Of all the online offerings brought to the surface this year in an earnest, if largely unsatisfying, attempt to make up for the loss of in-person encounters with art, none has enthralled me as much as “12 Sunsets,” an interactive website so cool it hardly knows what to do with itself. Which, of course, only reinforces its cool…

The “12 Sunsets” website, which digitized Ruscha’s photographs from negatives and contact sheets, allows users to “drive” up and down Sunset Boulevard in 12 different years between the mid-1960s and 2007. The interactive site was built by Stamen Design, a company specializing in data visualization and mapping, working with Getty Digital.

First, choose your ride: red pickup, blue Volkswagen bus or red Beetle. To drive west, you press the left arrow on your keyboard; to go east, press the right arrow. To go forward in time you use the up arrow; back is the down arrow.

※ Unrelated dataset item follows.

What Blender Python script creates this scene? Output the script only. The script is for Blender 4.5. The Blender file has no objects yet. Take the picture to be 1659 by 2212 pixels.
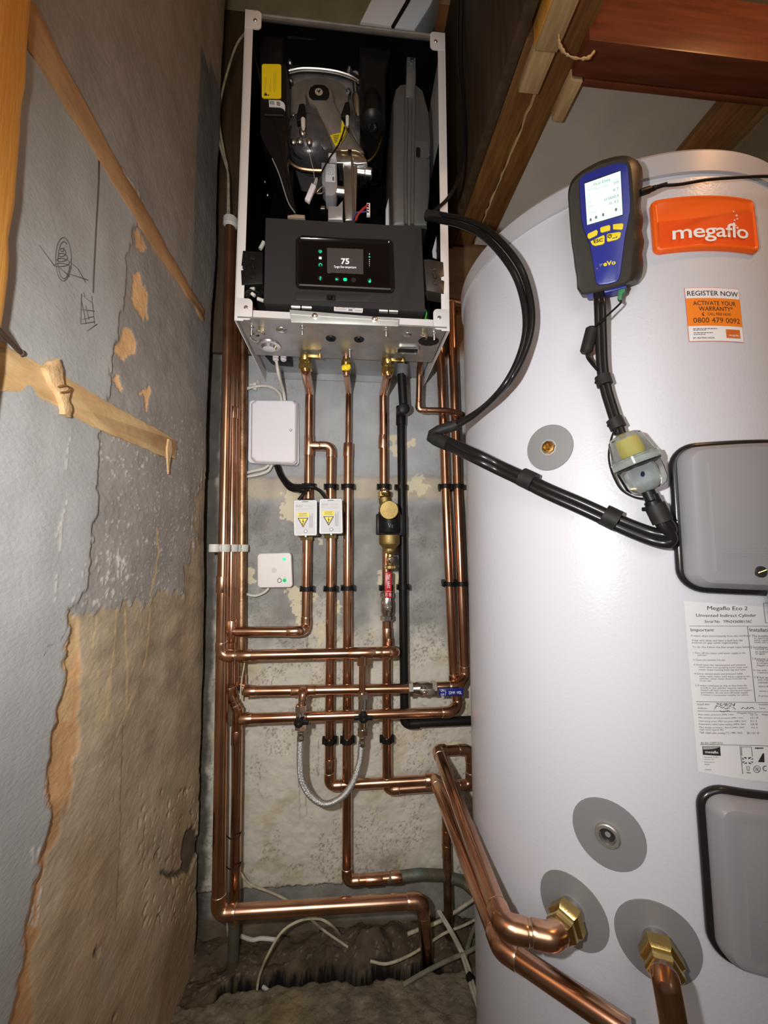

It’s that simple. And it’s completely absorbing.

A website implies a desire for utility, but the deeper purposes of “12 Sunsets” may never become clear. We know already that “Every Building on the Sunset Strip” helped inspire one of the most influential architectural texts of the 20th century: “Learning from Las Vegas,” by Denise Scott Brown, Robert Venturi and Steven Izenour. That 1972 book, which celebrated advertising and apparently arbitrary decoration as legitimately expressive parts of architecture, thereby leading the way into postmodernism, grew, in part, out of a seminar held in Ruscha’s studio.

Going forward, it’s easy to see “12 Sunsets” inspiring a new generation of West Coast artists or minimalist composers. I could see it being used as the conceptual motor powering a novel by Don DeLillo, or featuring in an intricate plot by some latter-day Elmore Leonard. Of course, it could also be enthusiastically taken up at the annual meeting of the National Society of Professional Surveyors or find itself the subject of a poorly attended afternoon session on the final day of a crushingly dull real estate conference. Anything is possible.

But in the end, “12 Sunsets” feels like a tribute not only to Ruscha, but to all Angelenos. It honors a ceaselessly changing street that may forever be associated with a global fantasy factory but also happens to be a neighborhood, a thoroughfare, a place to make ends meet.